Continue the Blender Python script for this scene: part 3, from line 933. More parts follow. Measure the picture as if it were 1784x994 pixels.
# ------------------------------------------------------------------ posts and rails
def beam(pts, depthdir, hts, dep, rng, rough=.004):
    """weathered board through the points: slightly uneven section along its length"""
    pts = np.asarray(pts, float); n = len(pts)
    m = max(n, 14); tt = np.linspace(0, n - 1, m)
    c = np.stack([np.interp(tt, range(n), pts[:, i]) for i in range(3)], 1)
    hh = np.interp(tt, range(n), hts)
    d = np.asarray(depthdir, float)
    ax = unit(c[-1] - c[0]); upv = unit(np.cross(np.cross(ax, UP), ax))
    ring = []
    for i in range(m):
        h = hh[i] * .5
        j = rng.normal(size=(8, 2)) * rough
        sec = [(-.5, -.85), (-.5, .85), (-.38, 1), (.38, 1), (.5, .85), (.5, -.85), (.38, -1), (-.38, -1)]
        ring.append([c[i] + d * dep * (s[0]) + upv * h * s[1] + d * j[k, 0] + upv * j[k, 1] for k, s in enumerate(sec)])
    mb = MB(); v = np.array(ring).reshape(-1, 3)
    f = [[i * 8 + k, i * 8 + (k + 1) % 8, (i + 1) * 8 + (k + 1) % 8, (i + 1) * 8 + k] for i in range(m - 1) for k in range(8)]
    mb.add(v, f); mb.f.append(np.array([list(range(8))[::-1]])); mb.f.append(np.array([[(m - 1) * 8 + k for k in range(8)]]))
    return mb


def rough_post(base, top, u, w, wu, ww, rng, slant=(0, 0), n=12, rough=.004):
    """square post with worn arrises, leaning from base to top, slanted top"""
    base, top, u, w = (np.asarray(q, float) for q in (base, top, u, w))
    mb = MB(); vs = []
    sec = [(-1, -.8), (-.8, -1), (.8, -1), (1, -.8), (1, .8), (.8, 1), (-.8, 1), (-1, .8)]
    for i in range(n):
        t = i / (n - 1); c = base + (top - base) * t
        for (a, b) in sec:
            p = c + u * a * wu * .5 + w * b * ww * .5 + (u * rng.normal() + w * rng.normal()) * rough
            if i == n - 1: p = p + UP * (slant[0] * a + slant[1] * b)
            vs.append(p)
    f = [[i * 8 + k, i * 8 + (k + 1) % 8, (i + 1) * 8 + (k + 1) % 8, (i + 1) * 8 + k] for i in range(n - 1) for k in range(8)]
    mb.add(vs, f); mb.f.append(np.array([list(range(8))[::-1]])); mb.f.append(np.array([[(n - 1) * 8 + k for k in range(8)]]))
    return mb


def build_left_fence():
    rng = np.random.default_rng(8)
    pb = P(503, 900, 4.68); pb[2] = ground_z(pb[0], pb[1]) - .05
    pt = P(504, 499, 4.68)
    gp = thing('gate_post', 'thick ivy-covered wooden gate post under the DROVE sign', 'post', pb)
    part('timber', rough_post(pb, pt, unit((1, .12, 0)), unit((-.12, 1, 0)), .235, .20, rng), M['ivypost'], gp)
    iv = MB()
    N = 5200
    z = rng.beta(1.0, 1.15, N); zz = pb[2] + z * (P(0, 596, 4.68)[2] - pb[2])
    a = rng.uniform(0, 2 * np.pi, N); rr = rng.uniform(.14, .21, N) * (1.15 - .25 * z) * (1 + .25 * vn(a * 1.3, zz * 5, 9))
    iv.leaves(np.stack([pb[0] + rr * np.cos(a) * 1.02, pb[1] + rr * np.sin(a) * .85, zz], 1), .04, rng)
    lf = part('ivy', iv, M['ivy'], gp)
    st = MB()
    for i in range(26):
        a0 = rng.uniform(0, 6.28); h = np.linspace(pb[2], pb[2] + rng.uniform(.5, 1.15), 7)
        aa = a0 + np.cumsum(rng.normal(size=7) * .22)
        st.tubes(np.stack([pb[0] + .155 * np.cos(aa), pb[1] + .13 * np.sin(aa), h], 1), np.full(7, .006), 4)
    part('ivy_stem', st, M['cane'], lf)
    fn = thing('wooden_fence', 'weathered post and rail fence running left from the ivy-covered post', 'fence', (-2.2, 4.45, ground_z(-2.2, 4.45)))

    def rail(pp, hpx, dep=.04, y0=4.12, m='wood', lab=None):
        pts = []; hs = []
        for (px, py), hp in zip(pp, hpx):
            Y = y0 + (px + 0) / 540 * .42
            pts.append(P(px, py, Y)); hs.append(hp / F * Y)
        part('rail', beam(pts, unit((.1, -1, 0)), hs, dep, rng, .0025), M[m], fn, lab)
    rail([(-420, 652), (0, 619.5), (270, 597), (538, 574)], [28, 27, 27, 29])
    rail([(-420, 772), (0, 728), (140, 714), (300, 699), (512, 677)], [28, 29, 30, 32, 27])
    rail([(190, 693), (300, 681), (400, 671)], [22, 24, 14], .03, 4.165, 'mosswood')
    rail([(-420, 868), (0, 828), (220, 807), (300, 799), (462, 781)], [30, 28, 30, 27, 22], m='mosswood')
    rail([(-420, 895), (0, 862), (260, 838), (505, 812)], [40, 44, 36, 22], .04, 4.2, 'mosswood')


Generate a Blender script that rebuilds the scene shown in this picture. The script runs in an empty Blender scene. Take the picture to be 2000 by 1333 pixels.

### TASK BRIEF
Quote each line of the listing above exactly.

### THE SOLUTION
Continue the Blender Python script for this scene: part 3, from line 933. More parts follow. Measure the picture as if it were 1784x994 pixels.
# ------------------------------------------------------------------ posts and rails
def beam(pts, depthdir, hts, dep, rng, rough=.004):
    """weathered board through the points: slightly uneven section along its length"""
    pts = np.asarray(pts, float); n = len(pts)
    m = max(n, 14); tt = np.linspace(0, n - 1, m)
    c = np.stack([np.interp(tt, range(n), pts[:, i]) for i in range(3)], 1)
    hh = np.interp(tt, range(n), hts)
    d = np.asarray(depthdir, float)
    ax = unit(c[-1] - c[0]); upv = unit(np.cross(np.cross(ax, UP), ax))
    ring = []
    for i in range(m):
        h = hh[i] * .5
        j = rng.normal(size=(8, 2)) * rough
        sec = [(-.5, -.85), (-.5, .85), (-.38, 1), (.38, 1), (.5, .85), (.5, -.85), (.38, -1), (-.38, -1)]
        ring.append([c[i] + d * dep * (s[0]) + upv * h * s[1] + d * j[k, 0] + upv * j[k, 1] for k, s in enumerate(sec)])
    mb = MB(); v = np.array(ring).reshape(-1, 3)
    f = [[i * 8 + k, i * 8 + (k + 1) % 8, (i + 1) * 8 + (k + 1) % 8, (i + 1) * 8 + k] for i in range(m - 1) for k in range(8)]
    mb.add(v, f); mb.f.append(np.array([list(range(8))[::-1]])); mb.f.append(np.array([[(m - 1) * 8 + k for k in range(8)]]))
    return mb


def rough_post(base, top, u, w, wu, ww, rng, slant=(0, 0), n=12, rough=.004):
    """square post with worn arrises, leaning from base to top, slanted top"""
    base, top, u, w = (np.asarray(q, float) for q in (base, top, u, w))
    mb = MB(); vs = []
    sec = [(-1, -.8), (-.8, -1), (.8, -1), (1, -.8), (1, .8), (.8, 1), (-.8, 1), (-1, .8)]
    for i in range(n):
        t = i / (n - 1); c = base + (top - base) * t
        for (a, b) in sec:
            p = c + u * a * wu * .5 + w * b * ww * .5 + (u * rng.normal() + w * rng.normal()) * rough
            if i == n - 1: p = p + UP * (slant[0] * a + slant[1] * b)
            vs.append(p)
    f = [[i * 8 + k, i * 8 + (k + 1) % 8, (i + 1) * 8 + (k + 1) % 8, (i + 1) * 8 + k] for i in range(n - 1) for k in range(8)]
    mb.add(vs, f); mb.f.append(np.array([list(range(8))[::-1]])); mb.f.append(np.array([[(n - 1) * 8 + k for k in range(8)]]))
    return mb


def build_left_fence():
    rng = np.random.default_rng(8)
    pb = P(503, 900, 4.68); pb[2] = ground_z(pb[0], pb[1]) - .05
    pt = P(504, 499, 4.68)
    gp = thing('gate_post', 'thick ivy-covered wooden gate post under the DROVE sign', 'post', pb)
    part('timber', rough_post(pb, pt, unit((1, .12, 0)), unit((-.12, 1, 0)), .235, .20, rng), M['ivypost'], gp)
    iv = MB()
    N = 5200
    z = rng.beta(1.0, 1.15, N); zz = pb[2] + z * (P(0, 596, 4.68)[2] - pb[2])
    a = rng.uniform(0, 2 * np.pi, N); rr = rng.uniform(.14, .21, N) * (1.15 - .25 * z) * (1 + .25 * vn(a * 1.3, zz * 5, 9))
    iv.leaves(np.stack([pb[0] + rr * np.cos(a) * 1.02, pb[1] + rr * np.sin(a) * .85, zz], 1), .04, rng)
    lf = part('ivy', iv, M['ivy'], gp)
    st = MB()
    for i in range(26):
        a0 = rng.uniform(0, 6.28); h = np.linspace(pb[2], pb[2] + rng.uniform(.5, 1.15), 7)
        aa = a0 + np.cumsum(rng.normal(size=7) * .22)
        st.tubes(np.stack([pb[0] + .155 * np.cos(aa), pb[1] + .13 * np.sin(aa), h], 1), np.full(7, .006), 4)
    part('ivy_stem', st, M['cane'], lf)
    fn = thing('wooden_fence', 'weathered post and rail fence running left from the ivy-covered post', 'fence', (-2.2, 4.45, ground_z(-2.2, 4.45)))

    def rail(pp, hpx, dep=.04, y0=4.12, m='wood', lab=None):
        pts = []; hs = []
        for (px, py), hp in zip(pp, hpx):
            Y = y0 + (px + 0) / 540 * .42
            pts.append(P(px, py, Y)); hs.append(hp / F * Y)
        part('rail', beam(pts, unit((.1, -1, 0)), hs, dep, rng, .0025), M[m], fn, lab)
    rail([(-420, 652), (0, 619.5), (270, 597), (538, 574)], [28, 27, 27, 29])
    rail([(-420, 772), (0, 728), (140, 714), (300, 699), (512, 677)], [28, 29, 30, 32, 27])
    rail([(190, 693), (300, 681), (400, 671)], [22, 24, 14], .03, 4.165, 'mosswood')
    rail([(-420, 868), (0, 828), (220, 807), (300, 799), (462, 781)], [30, 28, 30, 27, 22], m='mosswood')
    rail([(-420, 895), (0, 862), (260, 838), (505, 812)], [40, 44, 36, 22], .04, 4.2, 'mosswood')


Generate a Blender script that rebuilds the scene shown in this picture. The script runs in an empty Blender scene. Take the picture to be 2000 by 1333 pixels.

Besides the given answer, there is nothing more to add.